In our spiritual battle we do not rely on physical shields for protection, but on the favour of the Lord that surrounds us like a shield.
In the early days of the Reformation Martin Luther was summoned to Augsburg by Cardinal Cajetan to give an account of his views.
Luther had been under the protection of the Elector of Saxony.
As he was going to meet the Cardinal one of the priests asked him;
“Where will you find a shelter if the Elector deserts you?”
Luther replied, “Under the shelter of heaven.”
Later he expressed this in his version of Psalm 46, when he wrote his great and famous hymn, “A mighty fortress is our God.”
Be assured that the Lord blesses his people; he will bless you, he will protect you from evil, and he will cover you with his favour.
At the end of this psalm David applies what he has learned to all of us.
He had learned to take refuge in God and he wants us to do the same.
The appropriate response, he says, is to be glad!
“But let all who take refuge in you rejoice; let them ever sing for joy…
that those who love your name may exult in you” (v 11).
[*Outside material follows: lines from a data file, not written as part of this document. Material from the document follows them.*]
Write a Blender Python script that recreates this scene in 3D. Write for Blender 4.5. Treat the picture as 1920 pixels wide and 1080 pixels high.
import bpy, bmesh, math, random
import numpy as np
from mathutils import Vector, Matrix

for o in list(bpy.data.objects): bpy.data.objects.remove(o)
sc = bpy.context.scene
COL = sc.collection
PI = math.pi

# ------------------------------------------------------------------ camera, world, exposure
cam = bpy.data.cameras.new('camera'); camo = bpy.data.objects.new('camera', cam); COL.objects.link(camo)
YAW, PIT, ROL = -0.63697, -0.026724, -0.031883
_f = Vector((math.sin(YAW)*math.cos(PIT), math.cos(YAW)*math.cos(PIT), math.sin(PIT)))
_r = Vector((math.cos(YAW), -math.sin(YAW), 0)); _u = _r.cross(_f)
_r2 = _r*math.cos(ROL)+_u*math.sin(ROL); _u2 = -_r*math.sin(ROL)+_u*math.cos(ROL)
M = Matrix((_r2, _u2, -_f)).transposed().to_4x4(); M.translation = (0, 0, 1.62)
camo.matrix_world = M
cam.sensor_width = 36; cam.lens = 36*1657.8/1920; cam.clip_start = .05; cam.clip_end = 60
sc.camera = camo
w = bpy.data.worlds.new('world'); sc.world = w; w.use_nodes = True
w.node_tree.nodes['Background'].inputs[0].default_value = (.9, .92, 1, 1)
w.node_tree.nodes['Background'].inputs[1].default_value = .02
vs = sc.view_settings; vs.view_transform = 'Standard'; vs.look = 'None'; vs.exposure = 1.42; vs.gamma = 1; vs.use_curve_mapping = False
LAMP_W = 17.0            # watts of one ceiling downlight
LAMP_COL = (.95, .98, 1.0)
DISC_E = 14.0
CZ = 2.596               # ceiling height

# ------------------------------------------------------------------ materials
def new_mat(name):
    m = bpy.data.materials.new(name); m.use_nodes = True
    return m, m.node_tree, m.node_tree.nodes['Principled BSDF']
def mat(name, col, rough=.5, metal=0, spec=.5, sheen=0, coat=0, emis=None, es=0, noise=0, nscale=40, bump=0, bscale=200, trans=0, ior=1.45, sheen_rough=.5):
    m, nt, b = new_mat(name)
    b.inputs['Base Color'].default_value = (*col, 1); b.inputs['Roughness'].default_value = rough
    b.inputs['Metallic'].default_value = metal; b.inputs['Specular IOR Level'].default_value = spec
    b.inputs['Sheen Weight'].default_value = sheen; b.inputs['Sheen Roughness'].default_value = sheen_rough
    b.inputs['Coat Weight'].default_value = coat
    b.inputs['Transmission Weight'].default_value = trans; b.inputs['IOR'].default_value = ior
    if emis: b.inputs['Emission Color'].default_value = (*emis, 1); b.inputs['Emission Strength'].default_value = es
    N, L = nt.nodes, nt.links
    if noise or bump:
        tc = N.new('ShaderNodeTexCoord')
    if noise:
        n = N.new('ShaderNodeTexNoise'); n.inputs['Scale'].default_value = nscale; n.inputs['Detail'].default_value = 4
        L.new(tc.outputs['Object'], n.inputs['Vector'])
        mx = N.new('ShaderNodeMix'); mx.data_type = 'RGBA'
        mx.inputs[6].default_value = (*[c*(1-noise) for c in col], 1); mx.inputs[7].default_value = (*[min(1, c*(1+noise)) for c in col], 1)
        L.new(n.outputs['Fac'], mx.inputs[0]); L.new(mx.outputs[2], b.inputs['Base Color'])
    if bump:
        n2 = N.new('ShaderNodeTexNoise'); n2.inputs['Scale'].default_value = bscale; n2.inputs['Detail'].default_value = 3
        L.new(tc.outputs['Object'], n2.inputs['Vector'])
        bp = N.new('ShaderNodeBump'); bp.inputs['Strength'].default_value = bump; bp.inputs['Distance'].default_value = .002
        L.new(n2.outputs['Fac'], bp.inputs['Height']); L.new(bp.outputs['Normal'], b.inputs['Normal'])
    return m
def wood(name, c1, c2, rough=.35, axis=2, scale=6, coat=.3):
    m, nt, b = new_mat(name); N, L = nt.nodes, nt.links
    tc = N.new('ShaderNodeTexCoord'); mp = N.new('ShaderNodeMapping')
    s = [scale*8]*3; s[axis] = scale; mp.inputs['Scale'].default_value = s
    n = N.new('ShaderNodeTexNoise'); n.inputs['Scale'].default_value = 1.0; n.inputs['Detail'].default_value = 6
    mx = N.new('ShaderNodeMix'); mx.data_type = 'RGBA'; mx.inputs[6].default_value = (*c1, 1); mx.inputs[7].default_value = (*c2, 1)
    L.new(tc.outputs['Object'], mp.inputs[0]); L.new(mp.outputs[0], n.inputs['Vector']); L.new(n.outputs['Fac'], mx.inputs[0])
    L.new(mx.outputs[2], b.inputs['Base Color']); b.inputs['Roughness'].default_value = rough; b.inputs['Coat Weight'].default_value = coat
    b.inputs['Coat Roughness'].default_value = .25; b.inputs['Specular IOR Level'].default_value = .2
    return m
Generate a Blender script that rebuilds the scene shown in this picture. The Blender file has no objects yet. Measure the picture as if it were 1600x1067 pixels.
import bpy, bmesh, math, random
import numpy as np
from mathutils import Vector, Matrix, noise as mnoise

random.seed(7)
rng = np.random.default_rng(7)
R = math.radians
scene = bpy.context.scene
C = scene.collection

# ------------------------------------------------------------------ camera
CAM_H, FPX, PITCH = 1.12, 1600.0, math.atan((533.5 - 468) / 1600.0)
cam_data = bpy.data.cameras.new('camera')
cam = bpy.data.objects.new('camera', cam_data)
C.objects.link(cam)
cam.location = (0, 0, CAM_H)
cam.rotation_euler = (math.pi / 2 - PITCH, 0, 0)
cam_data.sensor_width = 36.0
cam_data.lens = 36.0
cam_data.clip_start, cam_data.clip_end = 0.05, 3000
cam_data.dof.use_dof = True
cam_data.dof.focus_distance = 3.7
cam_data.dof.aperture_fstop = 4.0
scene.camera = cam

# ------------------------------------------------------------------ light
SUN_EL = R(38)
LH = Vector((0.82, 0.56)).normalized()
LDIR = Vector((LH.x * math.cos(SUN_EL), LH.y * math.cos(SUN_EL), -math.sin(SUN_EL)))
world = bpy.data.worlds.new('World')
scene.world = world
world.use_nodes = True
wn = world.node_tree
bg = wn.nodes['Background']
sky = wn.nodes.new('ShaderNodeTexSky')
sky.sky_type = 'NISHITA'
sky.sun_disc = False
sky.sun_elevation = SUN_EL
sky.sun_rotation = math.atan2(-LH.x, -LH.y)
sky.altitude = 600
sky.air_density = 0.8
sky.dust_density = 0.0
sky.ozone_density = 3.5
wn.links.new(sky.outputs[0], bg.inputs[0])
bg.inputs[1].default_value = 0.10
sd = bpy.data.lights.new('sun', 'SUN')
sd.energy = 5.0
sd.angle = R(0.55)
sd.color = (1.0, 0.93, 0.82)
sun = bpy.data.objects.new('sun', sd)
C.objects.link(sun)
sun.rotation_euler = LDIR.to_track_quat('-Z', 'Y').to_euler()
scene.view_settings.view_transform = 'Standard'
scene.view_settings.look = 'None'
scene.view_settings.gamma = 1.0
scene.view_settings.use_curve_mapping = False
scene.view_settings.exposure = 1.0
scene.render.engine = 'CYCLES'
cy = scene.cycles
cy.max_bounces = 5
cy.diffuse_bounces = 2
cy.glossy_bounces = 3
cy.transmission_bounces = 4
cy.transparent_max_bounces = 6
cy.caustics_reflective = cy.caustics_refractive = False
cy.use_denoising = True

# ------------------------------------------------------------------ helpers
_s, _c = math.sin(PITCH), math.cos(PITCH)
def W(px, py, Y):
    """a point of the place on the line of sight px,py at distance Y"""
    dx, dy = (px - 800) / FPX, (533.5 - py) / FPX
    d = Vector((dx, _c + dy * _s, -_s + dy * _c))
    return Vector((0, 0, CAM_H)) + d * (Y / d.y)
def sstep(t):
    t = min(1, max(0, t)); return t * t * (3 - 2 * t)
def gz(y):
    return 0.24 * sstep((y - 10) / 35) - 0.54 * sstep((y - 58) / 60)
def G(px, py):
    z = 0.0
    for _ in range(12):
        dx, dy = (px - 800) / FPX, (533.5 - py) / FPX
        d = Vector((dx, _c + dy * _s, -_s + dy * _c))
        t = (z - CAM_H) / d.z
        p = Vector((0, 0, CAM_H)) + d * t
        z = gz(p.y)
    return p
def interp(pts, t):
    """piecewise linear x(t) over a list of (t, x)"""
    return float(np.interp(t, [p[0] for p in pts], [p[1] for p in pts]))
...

This is our response to the Lord.
This is why we are here today: we are glad in the Lord, we want to sing for joy, we want to rejoice in our God!
We do that in our prayers and in our singing.
We do that with psalms, hymns and spiritual songs, singing and making melody in our hearts to God.
We rejoice in who God is and in all his marvellous attributes, in his character,
in his love and justice, in his mercy and wrath, in his grace and his holiness.
We rejoice in what he has done for us in and through the Lord Jesus –
in forgiving us our sin and giving us Christ’s righteousness,
in protecting us from evil and even turning it to our good.
This psalm began with a morning prayer – a cry to the Lord for help;
it ends with confidence and joy in God’s protection.
You may not be a morning person, but you can begin each day with a prayer to the Lord, your King and your God;
and you can end each day with thanks and praise to him for surrounding you with his favour like a shield.